A.「ナラ枯れ」と言うのは、体長5mm程度のカシノナガキクイムシという南方系の昆虫が「Raffaelea quercivoria」と呼ばれる「病原菌」を伝播してナラ類やカシ類などの健全なブナ科の樹木が集団で枯死してしまう樹病被害のことです。この病原菌にはまだ正式な和名がないことから、通称「ナラ菌」と呼ばれており、ナラタケとの関連を連想してしまいますが、キノコとは無関係の「カビ」の仲間なのです。ナラ枯れの被害拡大は、地球温暖化が大きく影響していると言われており、これまでは京都や兵庫など西日本の日本海側、さらには新潟や秋田、山形など日本海側に被害が集中していましたが、近年では宮城県でも発生が確認されるようになり、全国的に被害が拡大しています。カシノナガキクイムシは、ナラ菌と共生する「酵母」を食料(餌)としていると言われています。ナラ枯れ被害木によるしいたけ栽培については、以下のような研究報告がなされています。
・ナラ菌は、しいたけ菌糸の伸長に悪影響を及ぼさない。
・ナラ菌は木材腐朽力がしいたけの1/10程度と弱い。
・ナラ菌が生息していてもしいたけ菌糸の生長に影響しない。
・原木栽培においては、しいたけとナラ菌は「帯線」を形成する。
・帯線を形成した榾木は、榾付率が低下して収量が減少する。
・被害木を11月までの通常より早期の植菌を実施することで、榾付率を高めることが可能である。
よって、しいたけ原木栽培に関しては、通常よりも植菌時期を早めることで、枯死木の利用が可能であると言われています。因みに、菌床栽培では殺菌処理を行うことから、枯死木はすべてのきのこの栽培に利用可能です。

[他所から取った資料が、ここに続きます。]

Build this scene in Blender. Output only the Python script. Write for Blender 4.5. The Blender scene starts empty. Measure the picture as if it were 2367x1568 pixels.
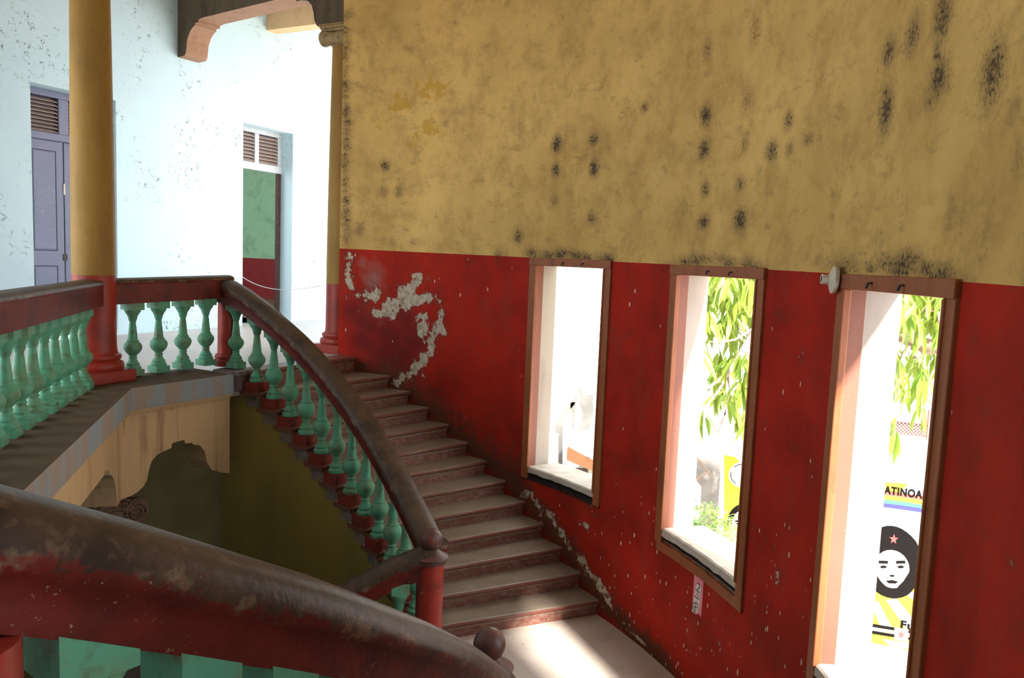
import bpy, bmesh, math, random
from mathutils import Vector, Matrix, noise
sc = bpy.context.scene
COL = sc.collection
random.seed(7)
R_ = math.radians
PI = math.pi
# ------------------------------------------------------------------ camera
FPX, PW, PH, EYE = 1805.0, 2367.0, 1568.0, 1.31
PITCH, ROLL = R_(5.8), R_(2.3)
_f = Vector((0, math.cos(PITCH), -math.sin(PITCH)))
_r0 = Vector((1, 0, 0))
_d0 = -_r0.cross(_f)
CR = math.cos(ROLL) * _r0 - math.sin(ROLL) * _d0
CD = math.sin(ROLL) * _r0 + math.cos(ROLL) * _d0
cam = bpy.data.cameras.new('camera')
cam.sensor_fit = 'HORIZONTAL'
cam.sensor_width = 36
cam.lens = 36 * FPX / PW
cam.clip_start = 0.05
co = bpy.data.objects.new('camera', cam)
COL.objects.link(co)
m = Matrix((CR, -CD, -_f)).transposed().to_4x4()
m.translation = Vector((0, 0, EYE))
co.matrix_world = m
sc.camera = co
# ------------------------------------------------------------------ light
sc.view_settings.view_transform = 'Standard'
sc.view_settings.look = 'None'
sc.view_settings.exposure = 0.48
sc.view_settings.gamma = 1.0
sc.view_settings.use_curve_mapping = False
sc.cycles.use_denoising = True
sc.cycles.max_bounces = 8
sc.cycles.diffuse_bounces = 4
sc.cycles.use_adaptive_sampling = True
sc.cycles.adaptive_threshold = 0.02
sc.cycles.sample_clamp_indirect = 8
SKY = 3.7
w = bpy.data.worlds.new('sky')
sc.world = w
w.use_nodes = True
wn = w.node_tree.nodes
wn['Background'].inputs[0].default_value = (0.95, 0.98, 1.0, 1)
wn['Background'].inputs[1].default_value = SKY
su = bpy.data.lights.new('sun', 'SUN')
su.energy = 16.0
su.angle = R_(5.0)
su.color = (1, 0.95, 0.86)
so = bpy.data.objects.new('sun', su)
COL.objects.link(so)
so.rotation_euler = Vector((-0.337, 0.705, -0.622)).to_track_quat('-Z', 'Y').to_euler()


def portal(name, p, n, sx, sy):
    l = bpy.data.lights.new(name, 'AREA')
    l.shape = 'RECTANGLE'
    l.size, l.size_y = sx, sy
    l.cycles.is_portal = True
    o = bpy.data.objects.new(name, l)
    COL.objects.link(o)
    z = -Vector(n).normalized()
    x = Vector((0, 0, 1)).cross(z).normalized()
    y = z.cross(x)
    mm = Matrix((x, y, z)).transposed().to_4x4()
    mm.translation = Vector(p)
    o.matrix_world = mm
    return o


# ------------------------------------------------------------------ geometry helpers
CX, CY, RW = -4.47, 4.07, 6.32          # centre and radius of the round stair wall
RB = 4.53                               # radius of the stair balusters
AXIS = 15.3                             # direction of the stair's axis of symmetry


def ray(px, py):
    return _f + (px - PW / 2) / FPX * CR + (py - PH / 2) / FPX * CD


def at_z(px, py, z):
    v = ray(px, py)
    return Vector((0, 0, EYE)) + v * ((z - EYE) / v.z)


def at_depth(px, py, y):
    v = ray(px, py)
    return Vector((0, 0, EYE)) + v * (y / v.y)


def at_plane(px, py, p, n):
    v = ray(px, py)
    e = Vector((0, 0, EYE))
    return e + v * ((Vector(p) - e).dot(n) / v.dot(n))


def at_wall(px, py, r=RW):              # -> angle (deg), z on the round wall
    v = ray(px, py)
    a = v.x ** 2 + v.y ** 2
    b = -2 * (v.x * CX + v.y * CY)
    c = CX * CX + CY * CY - r * r
    t = (-b + math.sqrt(max(b * b - 4 * a * c, 0))) / (2 * a)
    p = v * t
    return math.degrees(math.atan2(p.y - CY, p.x - CX)), p.z + EYE


def P(r, a, z=0.0):                     # cylindrical about the stair centre
    return Vector((CX + r * math.cos(R_(a)), CY + r * math.sin(R_(a)), z))


def mir(a):
    return 2 * AXIS - a


def mirp(p):
    x, y = p[0] - CX, p[1] - CY
    c, s = math.cos(R_(2 * AXIS)), math.sin(R_(2 * AXIS))
    return Vector((CX + c * x + s * y, CY + s * x - c * y, p[2] if len(p) > 2 else 0))


W0 = Vector((-5.724, 11.178, 0))        # the blue wall behind the gallery
WD = Vector((0.4425, 0.8967, 0)).normalized()
WN = Vector((WD.y, -WD.x, 0))           # into the corridor


def Wp(s, t, z):
    return W0 + WD * s + WN * t + Vector((0, 0, z))


def lerp(a, b, t):
    return a + (b - a) * t


class MB:
    def __init__(self):
        self.v, self.f, self.m, self.uv = [], [], [], None

    def add(self, vs, fs, mi=0):
        o = len(self.v)
        self.v += [Vector(x) for x in vs]
        self.f += [tuple(o + i for i in f) for f in fs]
        self.m += [mi] * len(fs)
        return self

    def box8(self, q, mi=0):            # q: 4 bottom + 4 top points
        return self.add(q, [(3, 2, 1, 0), (4, 5, 6, 7), (0, 1, 5, 4), (1, 2, 6, 5), (2, 3, 7, 6), (3, 0, 4, 7)], mi)

    def box(self, o, x, y, z, mi=0):    # corner + three edge vectors
        o, x, y, z = Vector(o), Vector(x), Vector(y), Vector(z)
        return self.box8([o, o + x, o + x + y, o + y, o + z, o + x + z, o + x + y + z, o + y + z], mi)

    def prism(self, pts, d, mi=0):      # polygon (3-D points) pushed by d
        n = len(pts)
        d = Vector(d)
        a = [Vector(p) for p in pts]
        b = [p + d for p in a]
        fs = [tuple(range(n - 1, -1, -1)), tuple(range(n, 2 * n))]
        fs += [(i, (i + 1) % n, n + (i + 1) % n, n + i) for i in range(n)]
        return self.add(a + b, fs, mi)

    def loft(self, rings, closed=True, caps=True, mi=0):
        n = len(rings[0])
        vs = [p for r in rings for p in r]
        fs = []
        k = n if closed else n - 1
        for i in range(len(rings) - 1):
            for j in range(k):
                a, b = i * n + j, i * n + (j + 1) % n
                fs.append((a, b, b + n, a + n))
        if caps and closed:
            fs.append(tuple(range(n - 1, -1, -1)))
            fs.append(tuple((len(rings) - 1) * n + j for j in range(n)))
        return self.add(vs, fs, mi)

    def lathe(self, prof, seg=24, o=(0, 0, 0), mi=0, ax=None):
        o = Vector(o)
        rings = []
        for r, h in prof:
            ring = []
            for k in range(seg):
                a = 2 * PI * k / seg
                p = Vector((r * math.cos(a), r * math.sin(a), h))
                if ax:
                    p = ax @ p
                ring.append(o + p)
            rings.append(ring)
        return self.loft(rings, True, True, mi)

    def tube(self, pts, rad, seg=8, mi=0):
        pts = [Vector(p) for p in pts]
        rads = rad if isinstance(rad, (list, tuple)) else [rad] * len(pts)
        rings = []
        up = Vector((0, 0, 1))
        for i, p in enumerate(pts):
            t = (pts[min(i + 1, len(pts) - 1)] - pts[max(i - 1, 0)]).normalized()
            x = t.cross(up)
            if x.length < 0.05:
                x = t.cross(Vector((1, 0, 0)))
            x.normalize()
            y = x.cross(t)
            rings.append([p + (x * math.cos(2 * PI * k / seg) + y * math.sin(2 * PI * k / seg)) * rads[i] for k in range(seg)])
        return self.loft(rings, True, True, mi)

    def mesh(self, name, mats, off=None, smooth=False):
        me = bpy.data.meshes.new(name)
        off = off or Vector((0, 0, 0))
        me.from_pydata([v - off for v in self.v], [], self.f)
        for mt in mats:
            me.materials.append(mt)
        me.polygons.foreach_set('material_index', self.m)
        bm = bmesh.new()
        bm.from_mesh(me)
        bmesh.ops.recalc_face_normals(bm, faces=bm.faces)
        bm.to_mesh(me)
        bm.free()
        if smooth:
            me.shade_smooth()
            try:
                me.set_sharp_from_angle(angle=R_(smooth if smooth is not True else 40))
            except Exception:
                pass
        me.update()
        return me


def link(name, me, parent=None):
    o = bpy.data.objects.new(name, me)
    COL.objects.link(o)
    if parent:
        o.parent = parent
    return o


def wpos(o):
    p = Vector(o.location)
    while o.parent:
        o = o.parent
        p += Vector(o.location)
    return p


def obj(name, mb, mats, parent=None, smooth=False, loc=None):
    mats = mats if isinstance(mats, (list, tuple)) else [mats]
    base = wpos(parent) if parent else Vector((0, 0, 0))
    off = Vector(loc) if loc is not None else base
    me = mb.mesh(name, mats, off, smooth)
    o = link(name, me, parent)
    o.location = off - base
    return o


def bevel(o, w_=0.005, seg=2):
    md = o.modifiers.new('edge', 'BEVEL')
    md.width = w_
    md.segments = seg
    md.limit_method = 'ANGLE'
    return o


def empty(name, loc, label=None, cat=None, group=None, kind=None):
    o = bpy.data.objects.new(name, None)
    COL.objects.link(o)
    o.location = loc
    o.empty_display_size = 0.1
    return tag(o, label, cat, group, kind)


def tag(o, label=None, cat=None, group=None, kind=None):
    for k, v in (('label', label), ('category', cat), ('group', group), ('kind', kind)):
        if v:
            o[k] = v
    return o


def struct(o):
    o['kind'] = 'structure'
    return o


# ------------------------------------------------------------------ materials
def new_mat(name):
    mt = bpy.data.materials.new(name)
    mt.use_nodes = True
    nt = mt.node_tree
    return mt, nt, nt.nodes['Principled BSDF']


def nd(nt, t, **kw):
    n = nt.nodes.new(t)
    for k, v in kw.items():
        if k in n.inputs.keys():
            n.inputs[k].default_value = v
        else:
            setattr(n, k, v)
    return n


def mixc(nt, fac, a, b):
    n = nt.nodes.new('ShaderNodeMix')
    n.data_type = 'RGBA'
    L = nt.links
    if isinstance(fac, (int, float)):
        n.inputs[0].default_value = fac
    else:
        L.new(fac, n.inputs[0])
    for i, c in ((6, a), (7, b)):
        if isinstance(c, (tuple, list)):
            n.inputs[i].default_value = tuple(c) + (1,) if len(c) == 3 else c
        else:
            L.new(c, n.inputs[i])
    return n.outputs[2]


def mth(nt, op, a, b=None, clamp=False):
    n = nt.nodes.new('ShaderNodeMath')
    n.operation = op
    n.use_clamp = clamp
    for i, x in enumerate((a, b)):
        if x is None:
            continue
        if isinstance(x, (int, float)):
            n.inputs[i].default_value = x
        else:
            nt.links.new(x, n.inputs[i])
    return n.outputs[0]


def ramp(nt, x, lo, hi):
    n = nd(nt, 'ShaderNodeMapRange')
    n.clamp = True
    nt.links.new(x, n.inputs[0])
    n.inputs[1].default_value = lo
    n.inputs[2].default_value = hi
    return n.outputs[0]


def position(nt, stretch=None):
    g = nt.nodes.new('ShaderNodeNewGeometry')
    if not stretch:
        return g.outputs['Position']
    mp = nt.nodes.new('ShaderNodeMapping')
    nt.links.new(g.outputs['Position'], mp.inputs[0])
    mp.inputs['Scale'].default_value = stretch
    mp.inputs['Location'].default_value = (3.31, 1.73, 7.45)
    return mp.outputs[0]


def noise_out(nt, scale, detail=4, stretch=None, rough=0.6, dist=0.0):
    n = nd(nt, 'ShaderNodeTexNoise', Scale=scale, Detail=detail, Roughness=rough, Distortion=dist)
    nt.links.new(position(nt, stretch), n.inputs['Vector'])
    return n.outputs[0]


def attr(nt, name):
    a = nt.nodes.new('ShaderNodeAttribute')
    a.attribute_name = name
    return a.outputs['Fac']


def pmat(name, base, layers=(), rough=0.7, bump=0.0, bscale=30, spec=0.3, metal=0.0, rvar=None):
    """layers: (scale, lo, hi, colour, amount[, stretch[, detail]])"""
    mt, nt, b = new_mat(name)
    c = tuple(base) + (1,)
    for ly in layers:
        sca, lo, hi, cl, am = ly[:5]
        st = ly[5] if len(ly) > 5 else None
        de = ly[6] if len(ly) > 6 else 5
        f = ramp(nt, noise_out(nt, sca, de, st), lo, hi)
        if am != 1:
            f = mth(nt, 'MULTIPLY', f, am)
        c = mixc(nt, f, c, cl)
    if isinstance(c, tuple):
        b.inputs['Base Color'].default_value = c
    else:
        nt.links.new(c, b.inputs['Base Color'])
    b.inputs['Roughness'].default_value = rough
    b.inputs['Specular IOR Level'].default_value = spec
    b.inputs['Metallic'].default_value = metal
    if rvar:
        f = ramp(nt, noise_out(nt, rvar[0], 4), 0.35, 0.65)
        mr = nd(nt, 'ShaderNodeMapRange')
        nt.links.new(f, mr.inputs[0])
        mr.inputs[3].default_value, mr.inputs[4].default_value = rvar[1], rvar[2]
        nt.links.new(mr.outputs[0], b.inputs['Roughness'])
    if bump:
        bp = nd(nt, 'ShaderNodeBump', Strength=bump, Distance=0.01)
        nt.links.new(noise_out(nt, bscale, 5), bp.inputs['Height'])
        nt.links.new(bp.outputs[0], b.inputs['Normal'])
    return mt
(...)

ただし、枯死木からはカシノナガキクイムシは飛散して居なくなったように見えても、内部に入り込んだまま残存している可能性もあることから、被害木の移動を避けて、被害地域内での使用に留めるようにすべきとの指摘もありますので、原木として使用する場合には取り扱いに注意が必要です。

Q10.変形きのこが多く発生するのはなぜですか?

A.変形きのこや奇形きのこが発生する理由としては、物理的要因と生理的要因の2つの原因が考えられます。物理的要因としては、乾燥により樹皮が硬化してしまった場合や接種孔が乾いた場合(成型種菌)、さらにはきのこの生長期に乾燥してしまって奇形となる場合があります。この場合には、事前に榾木に定期的な散水を行い、しいたけが発生し易いように樹皮を軟化させる、あるいは成型種菌の場合には接種孔の種菌の含水率を高めてやることが効果的です。生育時に乾燥する場合には、床(地面)に散水してからビニルシートで被覆すると保湿と保温が図られ、乾燥防止となります。生理的要因としては、未熟榾木による奇形子実体の発生です。傘の変形が一般的ですが、時には、全く傘を形成せずに柄だけの奇形きのこ(ボウズ茸)が発生する場合もあります。この場合には、榾化不良によるしいたけ菌糸への養分蓄積の不足が原因ですので、無理に発生させずにハウス内で定期的な散水管理により保温と保湿を図りながら(榾場管理の場合は、翌年に使用する)、十分に榾木の熟度を高めてから(榾化促進させてから)使用するようにして下さい。